Picture this. You’re on a beach with a cocktail in your hand, there’s a good book on the table next to you plus a few magazines you’ve been idly flicking through. All you can hear is the sound of the ocean, and the occasional pleasant chatter from fellow grown-ups as they revel in the freedom of being utterly relaxed. 

This is what we hope for from a holiday. Total and utter escapism. Relaxation. No screen, or phones, to remind you what time it is, because it doesn’t matter. 

Even if we want a city break, we still expect there to be relaxation. We want to slowly explore the city streets as crowds rush by us, safe in the knowledge that we have nowhere to be and no one to answer to. 

So what happens to our idyllic holidays post-parenthood? 

The cocktail is a no-go because parenting on a hangover sucks more than anything else in the world. 

You can take books with you in the naive hope you will get to read them. In reality you will spend your entire time worrying your kids are about to drown and unable to take your eyes away from them as they hurl themselves head first into danger. 

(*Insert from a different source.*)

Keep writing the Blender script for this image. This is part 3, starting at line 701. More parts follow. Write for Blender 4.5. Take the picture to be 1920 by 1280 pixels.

The sounds you hear are indistinguishable from one another. It’s just a roar of screaming, crying and little feet and hands hitting the water in a bid to make the biggest splash. 

Yes we’re spending quality time, yes we’re making memories, but it’s not our idea of a perfect holiday, let’s face it. 

When you go away with babies and toddlers, the fact is that everything is geared up around them. Where you go, what you eat and the times you have to do it. 

Relaxing is basically impossible, because while you might have been able to get a week off of work, you can’t take a week off of being a parent. 

Taking your toddler away for a week is like how I imagine the crew of super yachts feel. 

Sure, they’re moored up in an exotic location where the weather is fine, the beaches are stunning and the food is out of this world. BUT, you can’t actually enjoy any of this stuff to its fullest, because there’s a power-crazed billionaire who wants an ice cream. 

Plus there’s all the worry, because holidays are so dangerous. The risk of sunburn, drowning, getting lost in a strange place, it’s no wonder we come back from holiday feeling like we need another holiday. 

As my girls get older, I know that holidays will evolve. Soon it will be Disney World and water parks, which to be honest actually do sound pretty fun. You’re never too old to don a pair of Mickey Mouse ears and gasp at the sight of Cinderella’s castle. 

But for me, I’ll be looking forward to the day I can get back to that quiet beach. And that cocktail. Mine’s a Pina colada.